Qu’est-ce que tu penses des jeunes Français qui galèrent pas mal aujourd’hui, ou sont du moins très loin des standings que tu côtoies désormais ? BlaZ, Krunch, SETzz, Ayzenn ou Mootiii, par exemple, qui sont pour la plupart d’anciens collègues à toi.
Je pense que, pas volontairement, ils ont négligé quelque part deux aspects très importants de l’esport : le réseau, car ça reste un business avant tout, et l’image. L’attitude, être à l’heure, penser au bien être de ses mates, s’investir plus que les autres, montrer qu’on est un bosseur. Le talent, ils l’ont tous.
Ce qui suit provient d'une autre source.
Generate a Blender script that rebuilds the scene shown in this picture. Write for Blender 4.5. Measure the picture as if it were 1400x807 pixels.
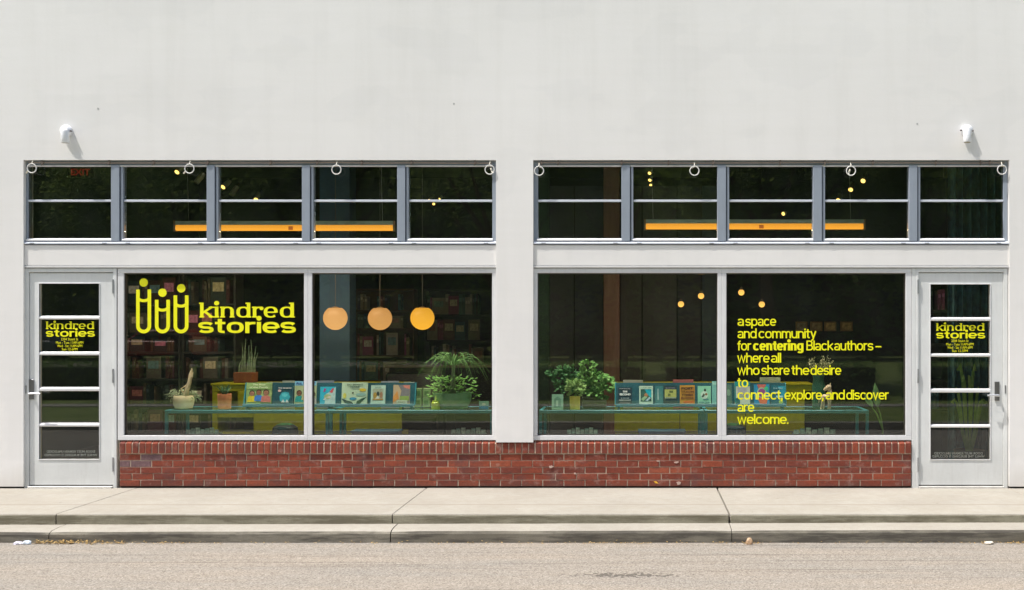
import bpy, bmesh, math, random
from mathutils import Vector, Matrix
random.seed(7)
R = math.radians
scene = bpy.context.scene
col = scene.collection
for o in list(bpy.data.objects): bpy.data.objects.remove(o)

# ---------------------------------------------------------------- camera
D = 11.0            # metres from the camera to the shop front (plane y = 0)
HC = 1.593          # eye height above the pavement
cam_d = bpy.data.cameras.new('camera'); cam = bpy.data.objects.new('camera', cam_d); col.objects.link(cam)
cam.location = (0, -D, HC); cam.rotation_euler = (R(90), 0, 0)
cam_d.sensor_width = 36; cam_d.lens = 39.6; cam_d.shift_x = -0.125; cam_d.shift_y = 0.0296
cam_d.clip_start = 0.1; cam_d.clip_end = 1000
scene.camera = cam
# ---------------------------------------------------------------- sky and sun
SUN = Vector((-0.44, -0.21, 1.0)).normalized()
w = bpy.data.worlds.new('World'); scene.world = w; w.use_nodes = True
nt = w.node_tree; bg = nt.nodes['Background']
sky = nt.nodes.new('ShaderNodeTexSky'); sky.sky_type = 'NISHITA'; sky.sun_disc = False
sky.sun_elevation = math.asin(SUN.z); sky.sun_rotation = math.atan2(SUN.x, SUN.y)
sky.air_density = 1.2; sky.dust_density = 3.5; sky.ozone_density = 1.0
nt.links.new(sky.outputs[0], bg.inputs[0]); bg.inputs[1].default_value = 0.13
sd = bpy.data.lights.new('sun', 'SUN'); sd.energy = 3.6; sd.angle = R(0.6); sd.color = (1.0, 0.965, 0.91)
so = bpy.data.objects.new('sun', sd); col.objects.link(so); so.rotation_euler = SUN.to_track_quat('Z', 'Y').to_euler()
scene.view_settings.view_transform = 'Standard'; scene.view_settings.look = 'None'
scene.view_settings.exposure = 0.55; scene.view_settings.gamma = 1.0
scene.render.engine = 'CYCLES'
scene.cycles.max_bounces = 9; scene.cycles.transparent_max_bounces = 16; scene.cycles.diffuse_bounces = 4
scene.cycles.use_denoising = True
scene.cycles.sample_clamp_indirect = 6

# ---------------------------------------------------------------- measures
PX = 140.0
def F(y): return (D + y) / D
def X(px, y=0.0): return (px - 875) / PX * F(y)
def Z(py, y=0.0): return HC - (py - 445) / PX * F(y)

# ---------------------------------------------------------------- materials
_m = {}
def newmat(name):
    m = bpy.data.materials.new(name); m.use_nodes = True
    return m, m.node_tree, m.node_tree.nodes['Principled BSDF']
def N(nt, t, **kw):
    n = nt.nodes.new('ShaderNode' + t)
    for k, v in kw.items():
        if k.startswith('i_'):
            n.inputs[int(k[2:])].default_value = v
        else: setattr(n, k, v)
    return n
def noise(nt, vec, scale, detail=4, rough=.55, dist=0):
    n = N(nt, 'TexNoise'); n.inputs['Scale'].default_value = scale; n.inputs['Detail'].default_value = detail
    n.inputs['Roughness'].default_value = rough; n.inputs['Distortion'].default_value = dist
    nt.links.new(vec, n.inputs['Vector']); return n.outputs['Fac']
def coord(nt, scale=(1, 1, 1), kind='Object'):
    if kind == 'World':
        g = N(nt, 'NewGeometry'); src = g.outputs['Position']
    else:
        g = N(nt, 'TexCoord'); src = g.outputs[kind]
    mp = N(nt, 'Mapping'); mp.inputs['Scale'].default_value = scale
    nt.links.new(src, mp.inputs['Vector']); return mp.outputs[0]
def ramp(nt, fac, stops):
    r = N(nt, 'ValToRGB'); e = r.color_ramp.elements
    while len(e) > 1: e.remove(e[0])
    for i, (p, c) in enumerate(stops):
        el = e[0] if i == 0 else e.new(p)
        el.position = p; el.color = (c[0], c[1], c[2], 1) if not isinstance(c, float) else (c, c, c, 1)
    nt.links.new(fac, r.inputs[0]); return r.outputs[0]
def mix(nt, a, b, fac, mode='MIX'):
    n = N(nt, 'Mix', data_type='RGBA', blend_type=mode)
    for s, v in ((0, fac), (6, a), (7, b)):
        if hasattr(v, 'links') or hasattr(v, 'is_linked'): nt.links.new(v, n.inputs[s])
        elif s == 0: n.inputs[0].default_value = v
        else: n.inputs[s].default_value = (v[0], v[1], v[2], 1)
    return n.outputs[2]
def mth(nt, op, a, b=0.0, c=0.0, clamp=False):
    n = N(nt, 'Math', operation=op, use_clamp=clamp)
    for s, v in ((0, a), (1, b), (2, c)):
        if hasattr(v, 'is_linked'): nt.links.new(v, n.inputs[s])
        else: n.inputs[s].default_value = v
    return n.outputs[0]
def bump(nt, bs, h, dist, strength=1.0, prev=None):
    b = N(nt, 'Bump'); b.inputs['Distance'].default_value = dist; b.inputs['Strength'].default_value = strength
    nt.links.new(h, b.inputs['Height'])
    if prev: nt.links.new(prev, b.inputs['Normal'])
    nt.links.new(b.outputs[0], bs.inputs['Normal']); return b.outputs[0]

def M(c, rough=.6, metal=0.0, var=.12, scale=14, name=None, spec=.4):
    """plain painted / printed surface with a little wear in it"""
    key = (tuple(round(v, 3) for v in c), rough, metal, var, scale)
    if key in _m: return _m[key]
    m, nt, bs = newmat(name or 'paint')
    v = coord(nt); n = noise(nt, v, scale, 4)
    lo = [x * (1 - var) for x in c]; hi = [min(1, x * (1 + var)) for x in c]
    nt.links.new(ramp(nt, n, [(.3, lo), (.7, hi)]), bs.inputs['Base Color'])
    bs.inputs['Roughness'].default_value = rough; bs.inputs['Metallic'].default_value = metal
    bs.inputs['Specular IOR Level'].default_value = spec
    _m[key] = m; return m
def emit(c, s, name):
    m, nt, bs = newmat(name)
    bs.inputs['Base Color'].default_value = (c[0] * .12, c[1] * .12, c[2] * .12, 1); bs.inputs['Emission Color'].default_value = (*c, 1)
    tc = N(nt, 'TexCoord'); sx = N(nt, 'SeparateXYZ'); nt.links.new(tc.outputs['Generated'], sx.inputs[0])
    nt.links.new(ramp(nt, sx.outputs[2], [(0.0, s * 1.18), (.5, s), (1.0, s * .80)]), bs.inputs['Emission Strength'])
    return m

# white stucco of the front
def stucco():
    m, nt, bs = newmat('white_stucco')
    v = coord(nt, kind='World')
    big = noise(nt, v, .55, 5, .6)
    st = noise(nt, coord(nt, (2.2, 2.2, .16), 'World'), 2.2, 5, .65)      # rain streaks
    hz = noise(nt, coord(nt, (.25, .25, 5), 'World'), 2.0, 4, .6)
    c = ramp(nt, big, [(.3, (.775, .758, .738)), (.7, (.83, .813, .793))])
    c = mix(nt, c, ramp(nt, st, [(.34, (.972, .972, .968)), (.52, (1, 1, 1))]), 1, 'MULTIPLY')
    c = mix(nt, c, ramp(nt, hz, [(.3, (.985, .985, .98)), (.6, (1, 1, 1))]), 1, 'MULTIPLY')
    pa = noise(nt, coord(nt, (1, 1, 1.6), 'World'), 1.1, 3, .5)
    c = mix(nt, c, ramp(nt, pa, [(.44, (.978, .98, .982)), (.47, (1, 1, 1))]), 1, 'MULTIPLY')
    pit = N(nt, 'TexVoronoi'); pit.inputs['Scale'].default_value = 1.1; nt.links.new(v, pit.inputs['Vector'])
    c = mix(nt, (.42, .42, .41), c, ramp(nt, pit.outputs['Distance'], [(.006, .2), (.013, 1.0)]))
    # dirt that climbs from the pavement
    sx = N(nt, 'SeparateXYZ'); nt.links.new(v, sx.inputs[0])
    lowz = mth(nt, 'ADD', sx.outputs[2], mth(nt, 'MULTIPLY', noise(nt, coord(nt, (6, 6, 1), 'World'), 1.5, 4), .35))
    c = mix(nt, c, ramp(nt, lowz, [(.12, (.82, .80, .76)), (.42, (1, 1, 1))]), 1, 'MULTIPLY')
    nt.links.new(c, bs.inputs['Base Color']); bs.inputs['Roughness'].default_value = .85
    h1 = noise(nt, v, 34, 5, .6); h2 = noise(nt, coord(nt, (1, 1, 4.5), 'World'), 2.6, 3)
    b1 = bump(nt, bs, h1, .0016, .35)
    bump(nt, bs, h2, .004, .22, b1)
    return m
MW = stucco()
def frame_paint(name, base, rough=.45):
    m, nt, bs = newmat(name)
    v = coord(nt, kind='World'); n = noise(nt, v, 3.5, 5, .6)
    c = ramp(nt, n, [(.3, [x * .9 for x in base]), (.7, base)])
    d = noise(nt, coord(nt, (9, 9, 1.2), 'World'), 4, 4)
    c = mix(nt, c, ramp(nt, d, [(.3, (.95, .945, .94)), (.5, (1, 1, 1))]), 1, 'MULTIPLY')
    sx = N(nt, 'SeparateXYZ'); nt.links.new(v, sx.inputs[0]); sc = noise(nt, coord(nt, (1, 1, 3), 'World'), 24, 6, .75)
    lo = ramp(nt, mth(nt, 'ADD', sx.outputs[2], mth(nt, 'MULTIPLY', sc, .5)), [(.25, 1.0), (.75, 0.0)])
    c = mix(nt, c, (.30, .28, .24), mth(nt, 'MULTIPLY', lo, .22)); c = mix(nt, c, (.25, .23, .21), mth(nt, 'MULTIPLY', ramp(nt, sc, [(.66, 0.0), (.72, 1.0)]), .35))
    nt.links.new(c, bs.inputs['Base Color']); bs.inputs['Roughness'].default_value = rough
    bump(nt, bs, noise(nt, v, 60, 3), .0006, .4)
    return m
MF = frame_paint('white_frame_paint', (.74, .74, .745))
MD = frame_paint('door_paint', (.74, .755, .745))
MT = frame_paint('blue_grey_frame_paint', (.30, .34, .40))
MTL = frame_paint('pale_sash_paint', (.66, .70, .78))
MSO = frame_paint('weathered_trim_paint', (.50, .44, .37), .7)

def glass(name, tint, rough=0.0):
    m = bpy.data.materials.new(name); m.use_nodes = True; nt = m.node_tree; nt.nodes.clear()
    out = N(nt, 'OutputMaterial'); tr = N(nt, 'BsdfTransparent'); gl = N(nt, 'BsdfGlossy')
    tr.inputs[0].default_value = (*tint, 1); gl.inputs[0].default_value = (1, 1, 1, 1); gl.inputs['Roughness'].default_value = rough
    fr = N(nt, 'Fresnel'); fr.inputs[0].default_value = 1.5
    # float-glass ripple
    v = coord(nt, (1, 1, 1), 'World'); b = N(nt, 'Bump'); b.inputs['Distance'].default_value = .004; b.inputs['Strength'].default_value = .022
    nt.links.new(noise(nt, v, 1.6, 2), b.inputs['Height']); nt.links.new(b.outputs[0], gl.inputs['Normal'])
    mx = N(nt, 'MixShader'); nt.links.new(fr.outputs[0], mx.inputs[0]); nt.links.new(tr.outputs[0], mx.inputs[1]); nt.links.new(gl.outputs[0], mx.inputs[2])
    # dust film, its greenish tone raised to paint a soft reflected haze
    df = N(nt, 'BsdfDiffuse'); df.inputs[0].default_value = (.42, .50, .42, 1)
    mx2 = N(nt, 'MixShader'); nt.links.new(ramp(nt, noise(nt, coord(nt, (1, 1, .5), 'World'), 3.0, 5, .65), [(.3, .004), (.75, .017)]), mx2.inputs[0])
    nt.links.new(mx.outputs[0], mx2.inputs[1]); nt.links.new(df.outputs[0], mx2.inputs[2])
    nt.links.new(mx2.outputs[0], out.inputs[0]); return m
MG = glass('window_glass', (.965, .985, .975))
MGT = glass('transom_glass', (.88, .92, .88))
MGD = glass('table_glass', (.55, .75, .70))
MGC = glass('clear_glass', (.85, .92, .88))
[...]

Mais c’est à qui le montrera sous son meilleur jour. Et malheureusement pour eux, ils n’ont peut-être pas pu montrer assez ces choses-là.
Dans le même temps, il n’y a toujours pas d’ouverture des compétitions de la discipline pour les moins de 18 ans, ce qui complique pas mal la formation des jeunes. C’est quand même fou de se dire que si tu étais né un peu plus tard, même toi tu n’aurais peut-être pas connu une percée aussi rapide…
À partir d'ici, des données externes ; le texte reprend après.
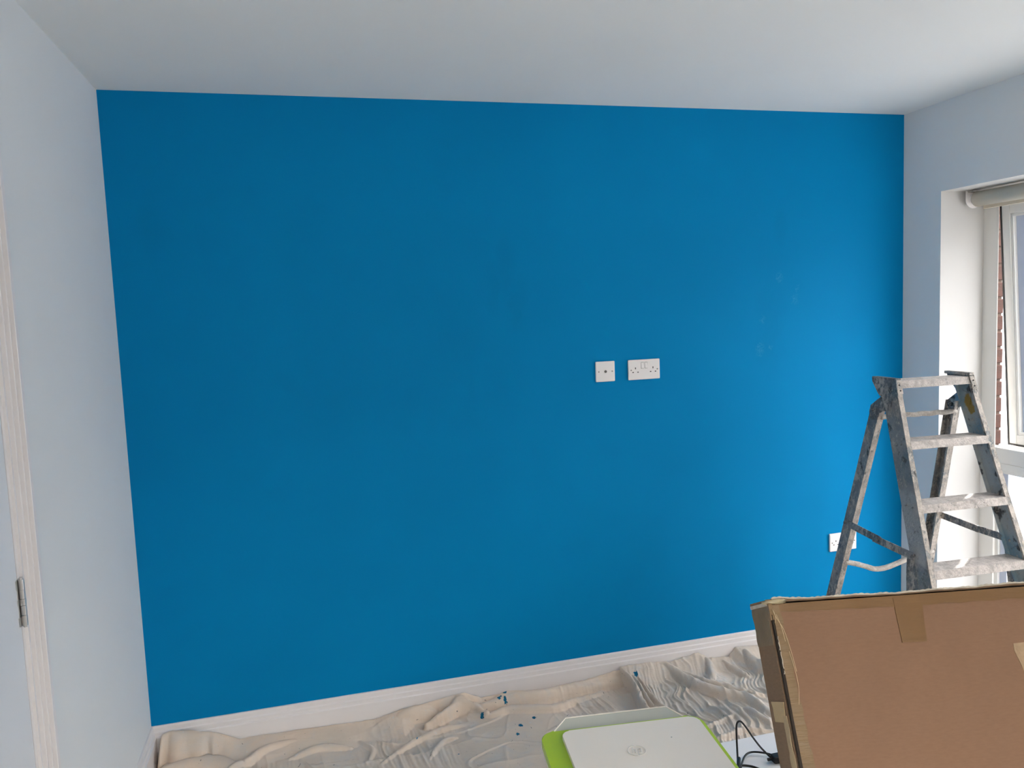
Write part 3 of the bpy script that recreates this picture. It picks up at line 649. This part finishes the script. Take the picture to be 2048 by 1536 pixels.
# embossed logo: oval ring with the two slanted lower-case letters; relief shading put into a darker tone of the lid plastic
def logo():
    g = obj('logo', bmesh.new(), mat('emboss_shaded_plastic', (.66, .64, .60), .45), lid); bm = bmesh.new(); z = .1497; cx, cy = -.002, -.150; n = 40
    for i in range(n):
        a0, a1 = 2*math.pi*i/n, 2*math.pi*(i+1)/n
        if any(math.radians(lo) < (a0+a1)/2 < math.radians(hi) for lo, hi in ((78, 92), (258, 272))): continue
        q = []
        for (a, r) in ((a0, 1), (a1, 1), (a1, .95), (a0, .95)): q.append((cx+.022*r*math.cos(a), cy+.0215*r*math.sin(a)))
        prism(bm, q, 2, z, z+.0019)
    def stroke(p, q_, wd=.0017):
        p, q_ = Vector((p[0]*1.1, p[1]*1.4)), Vector((q_[0]*1.1, q_[1]*1.4)); n_ = Vector((-(q_-p).y, (q_-p).x)).normalized()*wd/2
        prism(bm, [(cx+a.x, cy+a.y) for a in (p+n_, q_+n_, q_-n_, p-n_)], 2, z, z+.0021)
    stroke((-.0105, -.0065), (-.0055, .0125)); stroke((-.0075, .0035), (-.002, .0040)); stroke((-.0015, .0045), (-.0042, -.0065))
    stroke((.0000, -.0140), (.0045, .0045)); stroke((.0042, .0040), (.0105, .0042)); stroke((.0108, .0045), (.0085, -.0060)); stroke((.0088, -.0058), (.0022, -.0060))
    bmesh.ops.recalc_face_normals(bm, faces=bm.faces); bm.to_mesh(g.data); bm.free(); g['label'] = 'embossed round emblem reading hp'
logo()
obj('speck', box((.098, -.112, .1498), (.1015, -.1095, .1508), .0003), M_screw, lid)
# rear paper flap, leaning back and tapering
b = bmesh.new()
A = [(-.175, -.003, .1385), (.170, -.003, .1385), (.134, .028, .1535), (-.138, .028, .1535)]
V = [b.verts.new(a) for a in A]+[b.verts.new((a[0], a[1]+.0015, a[2]-.0025)) for a in A]
for q in ((0, 1, 2, 3), (7, 6, 5, 4), (0, 4, 5, 1), (1, 5, 6, 2), (2, 6, 7, 3), (3, 7, 4, 0)): b.faces.new([V[i] for i in q])
o = obj('rear_paper_flap', b, M_flap, pr); o['label'] = 'pale translucent flap along the back'
for (x0, y0, x1, y1) in ((-.175, -.003, -.138, .028), (-.138, .028, .134, .028), (.134, .028, .170, -.003)):
    zz = lambda yv: .1385+(.1535-.1385)*(yv+.003)/.031
    b = bmesh.new(); tube(b, [(x0, y0, zz(y0)), (x1, y1, zz(y1))], .0016, 8); obj('flap_edge', b, M_printer, o)

# ------------------------------------------------------------------ cable on the table
cb = thing('power_cable', 'tangled black cable looping over the white table beside the printer', 'cable', (1.72, -1.32, .43))
def cpt(x, y, z): return (x-1.72, y+1.32, z)
b = bmesh.new(); tube(b, smooth_pts([cpt(1.640, -1.40, .004), cpt(1.667, -1.352, .006), cpt(1.690, -1.310, .022), cpt(1.700, -1.290, .055), cpt(1.709, -1.276, .085), cpt(1.721, -1.275, .091), cpt(1.732, -1.285, .077), cpt(1.745, -1.300, .052), cpt(1.762, -1.318, .026), cpt(1.785, -1.345, .006), cpt(1.83, -1.36, .004)], 8), .0026, 8)
o = obj('cord', b, M_cable, cb, True)
b = bmesh.new(); tube(b, smooth_pts([cpt(1.655, -1.375, .005), cpt(1.690, -1.330, .007), cpt(1.720, -1.300, .009), cpt(1.745, -1.292, .009), cpt(1.775, -1.305, .008), cpt(1.80, -1.325, .006), cpt(1.86, -1.36, .004)], 8), .0026, 8); obj('cord', b, M_cable, cb, True)
b = bmesh.new(); tube(b, smooth_pts([cpt(1.66, -1.325, .005), cpt(1.69, -1.335, .007), cpt(1.715, -1.35, .006), cpt(1.73, -1.38, .005), cpt(1.74, -1.42, .004)], 8), .0030, 8); obj('cord', b, M_cable, cb, True)
b = bmesh.new(); tube(b, [cpt(1.640, -1.40, .008), cpt(1.660, -1.365, .009), cpt(1.690, -1.316, .016)], .0052, 10); o = obj('cable_sleeve', b, M_cable, cb, True)
b = bmesh.new(); bx(b, cpt(1.775, -1.352, .002), cpt(1.815, -1.328, .020), .003); cyl(b, cpt(1.762, -1.338, .011), cpt(1.777, -1.34, .011), .004); obj('plug', b, M_cable, cb)
nb = obj('paper_sheet', box((-.035, -.05, 0), (.035, .05, .0012)), mat('pale_green_grey_card', (.45, .52, .52), .6)); nb.location = (1.80, -1.42, .4305); nb.rotation_euler = (0, 0, -.5)
nb['label'] = 'pale grey-green card lying by the cable, at the carton edge'; nb['category'] = 'card'

# ------------------------------------------------------------------ big carton leaning on the table
o3 = Vector((1.4889, -1.7686, 1.0588)); rt = Vector((.9919, -.1249, -.0234)).normalized(); up = Vector((.0765, .4399, .8948)); up = (up-rt*up.dot(rt)).normalized(); bk = rt.cross(up)*-1
if bk.y < 0: bk = -bk
TH, BW, BH = .081, .600, 1.165
def card_mat(name, col, gloss=.8, grain=.10, crease=True):
    m = mat(name, col, gloss, spec=.3); k = NB(m)
    mp = k.n('ShaderNodeMapping'); k.L(k.tc, mp.inputs[0]); mp.inputs['Scale'].default_value = (60, 60, 260)
    n = k.noise(1.0, 4, .65, vec=mp.outputs[0]); n2 = k.noise(4.5, 4, .55)
    c = k.mix(k.ramp(n, .3, .7), tuple(x*(1-grain) for x in col), tuple(min(1, x*(1+grain)) for x in col))
    c = k.mix(k.math('MULTIPLY', k.ramp(n2, .45, .7), .25), c, tuple(x*.80 for x in col))
    k.L(c, k.b.inputs['Base Color'])
    mp2 = k.n('ShaderNodeMapping'); k.L(k.tc, mp2.inputs[0]); mp2.inputs['Scale'].default_value = (14, 4, 2.2); mp2.inputs['Rotation'].default_value = (0, .15, 0)
    k.bump(k.math('ADD', k.math('MULTIPLY', n, .05), k.noise(1, 3, vec=mp2.outputs[0])), .5, .006)
    return m
M_card = card_mat('brown_corrugated_card', (.258, .146, .092), grain=.05)
M_cardside = card_mat('brown_card_side', (.23, .150, .095))
def tape_mat(name, col, wr):
    m = mat(name, col, .28, spec=.5); k = NB(m)
    mp = k.n('ShaderNodeMapping'); k.L(k.tc, mp.inputs[0]); mp.inputs['Scale'].default_value = (9, 9, 85)
    n = k.noise(1, 4, .6, vec=mp.outputs[0]); k.L(k.mix(k.ramp(n, .3, .75), col, tuple(x*.93 for x in col)), k.b.inputs['Base Color']); k.bump(n, wr, .004); return m
M_tape = tape_mat('brown_packing_tape', (.215, .118, .052), .35)
M_tapew = tape_mat('wrinkled_brown_tape', (.235, .150, .075), .9)
M_edge = mat('frayed_pale_card_edge', (.56, .50, .42), .85, noise=(60, .2), bump=(120, .8))
M_torn = mat('torn_card_layer', (.40, .28, .18), .9, noise=(50, .15), bump=(200, .5))
ct = thing('cardboard_box', 'large flat brown cardboard carton with packing tape leaning against the low table', 'box', tuple(o3))
ct.rotation_euler = Matrix((rt, bk, up)).transposed().to_euler()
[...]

Pour moi, c’est une erreur de ne pas donner l’opportunité aux jeunes, au moins à partir de seize ans, de pouvoir participer à certaines compétitions. Alors qu’ils sont à un âge où la formation est très importante. Quand on voit le nombre de jeunes sur Fortnite ou Counter-Strike qui sont extrêmement bons et qui peuvent être éduqués tôt, c’est dommage de ne pas profiter de ça sur Rainbow Six.
Actuellement bloqué en France, tu dois attendre une amélioration de la situation sanitaire avant de pouvoir t’envoler pour le Japon. Que vas-tu faire en attendant le fameux départ ?
Je travaille tous les jours, de manière intensive, avec l’équipe. On est dans une phase de préparation, avec une refonte de beaucoup de choses étant donné que j’arrive en qualité de leader en jeu avec de nouvelles idées. Et puis à côté de ça je profite au maximum de ma famille et mes potes, car c’est ce qui me manquera le plus une fois que je serais de l’autre côté du monde.